Before I Grew Up

Image of Before I Grew Up
Author(s): 
Illustrator(s): 
Release Date: 
October 23, 2021
Publisher/Imprint: 
Enchanted Lion Books
Pages: 
60
Reviewed by: 

“Thought provoking and surrealistic in some places, evocative and strange in others.”

Before I Grew Up is an unusual creation. The story, written by John Miller, is based on the life of the illustrator, Giuliano Cucco. The two had worked on previous picture books together and were good friends. When Cucco was killed in a street accident, hit by a motor scooter, Miller decided it was time to tell his friend’s story of how he became an artist. Taking paintings already finished by Cucco, Miller wove a story that matched the images.

Predictably this works well in some cases, less well in others.
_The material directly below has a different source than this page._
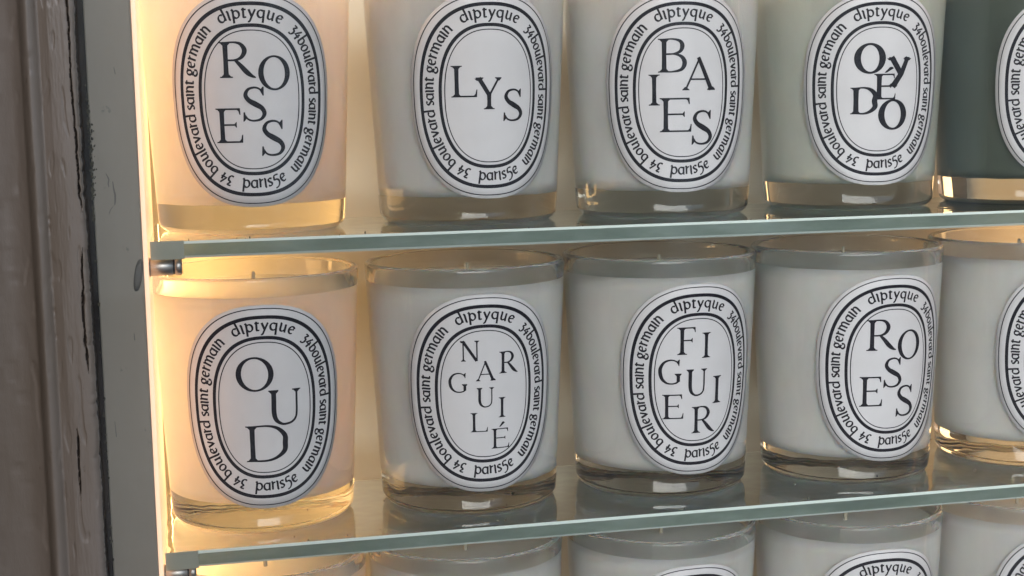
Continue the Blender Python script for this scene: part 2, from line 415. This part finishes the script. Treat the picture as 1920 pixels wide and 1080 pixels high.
# ------------------------------------------------------------------ candles
RB, HJ, RT = 35.24, 96.5, 40.0
KJ = (RT - RB) / HJ
def ro(z): return RB + KJ * z
WALL, FLOOR, WTOP = 2.6, 11.0, 89.3
def jar_profile():
    pr = [(0, 0.02), (RB - 14, 0.01), (RB - 4.4, 0.0)]
    pr += arc(RB - 4.2 + 0.1, 4.2, 4.2, -84, -4, 9)
    pr += [(ro(z), z) for z in (8, 14, 25, 40, 55, 70, 82, 90)]
    rt = ro(HJ - 1.4)
    pr += arc(rt - 1.4, HJ - 1.4, 1.4, 0, 180, 8)
    pr += [(ro(z) - WALL, z) for z in (91, 88, 70, 50, 30, 19)]
    pr += arc(ro(FLOOR) - WALL - 5.5, FLOOR + 5.5, 5.5, 0, -90, 7)
    pr += [(20, FLOOR - 0.3), (0, FLOOR - 0.6)]
    return pr
def wax_profile():
    e = 0.07
    pr = [(0, FLOOR - 0.6 - e), (20, FLOOR - 0.3 - e)]
    pr += arc(ro(FLOOR) - WALL - 5.5, FLOOR + 5.5, 5.5 + e, -90, 0, 7)
    pr += [(ro(z) - WALL + e, z) for z in (19, 30, 50, 70, 84, WTOP)]
    pr += [(ro(WTOP) - WALL - 0.6, WTOP - 0.35), (ro(WTOP) - WALL - 2.4, WTOP - 0.9), (24, WTOP - 1.1), (6, WTOP - 1.0), (0, WTOP - 0.6)]
    return pr
vj, fj = lathe(jar_profile(), 128); ME_jar = mesh('jar', vj, fj)
ME_jar.materials.append(M_jar); ME_jar.materials.append(M_foot)      # the inner floor of the moulded glass is stippled
for pl in ME_jar.polygons:
    if abs(pl.center.z - 0.0108) < 0.0006 and pl.center.x ** 2 + pl.center.y ** 2 < 0.031 ** 2: pl.material_index = 1
vw, fw = lathe(wax_profile(), 96); ME_wax = {}
for k in M_wax: ME_wax[k] = mesh('wax_' + k, vw, fw)
vk, fk = lathe([(0, -8), (0.75, -8), (0.8, 0), (0.85, 5.6), (0.6, 6.4), (0, 6.6)], 16)
ME_wick = mesh('wick', [(x + 0.15 * z * 0.2, y, z) for x, y, z in vk], fk)

LW, LH, LZ = 61.8, 76.6, 48.6          # label size and height of its middle
NE = 2.35
def surf(u, vv, off, az0, z0=LZ):
    z = z0 + vv; rr = ro(z) + off; a = az0 + u / (ro(z0))
    return (rr * sin(a), -rr * cos(a), z - off * KJ)
def sup(inset, t, n=NE):
    a, b = LW / 2 - inset, LH / 2 - inset
    c, s_ = cos(t), sin(t)
    return (a * math.copysign(abs(c) ** (2 / n), c), b * math.copysign(abs(s_) ** (2 / n), s_))
class Ink:
    """flat printed shapes in label millimetres, bent onto the jar when built"""
    def __init__(s): s.v = []; s.f = []; s.k = 0
    def strip(s, pts, close=False):
        """pts: (x, y, width)"""
        n = len(pts); base = len(s.v)
        for i, (x, y, w) in enumerate(pts):
            if close: a, b = pts[i - 1], pts[(i + 1) % n]
            else: a, b = pts[max(0, i - 1)], pts[min(n - 1, i + 1)]
            dx, dy = b[0] - a[0], b[1] - a[1]; L = math.hypot(dx, dy) or 1
            nx, ny = -dy / L * w / 2, dx / L * w / 2
            s.v.append((x + nx, y + ny, s.k)); s.v.append((x - nx, y - ny, s.k))
        for i in range(n if close else n - 1):
            a = base + 2 * i; b = base + 2 * ((i + 1) % n)
            s.f.append((a, a + 1, b + 1, b))
        s.k += 1
    def poly(s, pts):
        base = len(s.v); s.v += [(x, y, s.k) for x, y in pts]; s.f.append(tuple(range(base, base + len(pts)))); s.k += 1
    def band(s, outer, inner):
        base = len(s.v); n = len(outer)
        for a, b in zip(outer, inner): s.v += [(a[0], a[1], s.k), (b[0], b[1], s.k)]
        for i in range(n):
            a = base + 2 * i; b = base + 2 * ((i + 1) % n); s.f.append((a, a + 1, b + 1, b))
        s.k += 1
    def build(s, name, az, parent, off=0.17, z0=LZ):
        vv = [surf(x, y, off + 0.0006 * (k % 60), az, z0) for x, y, k in s.v]
        me = mesh(name, vv, s.f, False)
        import bmesh as _b
        b = _b.new(); b.from_mesh(me)
        for fc in b.faces:
            fc.normal_update(); c = fc.calc_center_median()
            if fc.normal.x * c.x + fc.normal.y * c.y < 0: fc.normal_flip()
        b.to_mesh(me); b.free()
        return link(name, me, M_ink, parent)

def catmull(pts, per=6):
    out = []; n = len(pts)
    for i in range(n - 1):
        p0, p1, p2, p3 = pts[max(0, i - 1)], pts[i], pts[i + 1], pts[min(n - 1, i + 2)]
        for k in range(per):
            t = k / per
            out.append(tuple(0.5 * (2 * b + (c - a) * t + (2 * a - 5 * b + 4 * c - d) * t * t + (3 * b - a - 3 * c + d) * t ** 3) for a, b, c, d in zip(p0, p1, p2, p3)))
    out.append(tuple(pts[-1])); return out
def subdiv(pts, step=0.12):
    out = [pts[0]]
    for a, b in zip(pts[:-1], pts[1:]):
        n = max(1, int(math.hypot(b[0] - a[0], b[1] - a[1]) / step))
        out += [tuple(p + (q - p) * k / n for p, q in zip(a, b)) for k in range(1, n + 1)]
    return out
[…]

A painting of a child holding up a mirror to the disapproving scowls of a group of adults accompanies this text:

“My mother was tall and very beautiful. She talked to me a lot, especially when she stood before her oval mirror.

“We invented a game with a yellow rag doll. I would hold up the frame of her mirror, and she would try to toss the doll through it. I would keep score.

“We played this game over and over, until my uncle, aunt, and the family priest, who came to dinner every Sunday, grew tired of watching and said they had to go.”

Sure enough, on the left side of the page, a tall, elegant woman holds up a yellow doll with an overly long arm. But any child reader will want to know how anything can be thrown through a mirror. The doll would hit the mirror and fall, possibly breaking the glass. What kind of game is that? The words read like someone earnestly trying to come up with a convincing explanation for a strange image.

Other pages work better, particularly the ones featuring the artist’s father. An image of a faceless man on a bike heading down a bright yellow path goes with these words:

“He didn’t talk much. He preferred to ride his bicycle to the ocean. . . .”

Having established the father as a silent loner, the ending of the book weaves together the disparate images into a theme that makes sense of them all:

“One evening, when I was about twelve years old, my father carried his oars down to the water. . . .

“When he returned home, he said the ocean was so calm that he stood up and played the violin.

“Here’s a picture I painted from what he told me.

“After, I asked him if I had painted the light he was seeking.

“My father wasn’t much of a talker, but this time he said these three words: ‘Yes, you did.’

“That was enough.

“From then on, I knew I would grow up to be an artist.”

The text may be too spare and abstract to resonate with young readers, but it works well as a mysterious picture book for adults. Miller has succeeded in offering a memorial to his friend by telling the story of how creativity is nurtured and developed. The haunting art does the rest of the job, encouraging readers to make up their own stories to go with the arresting images. Thought provoking and surrealistic in some places, evocative and strange in others.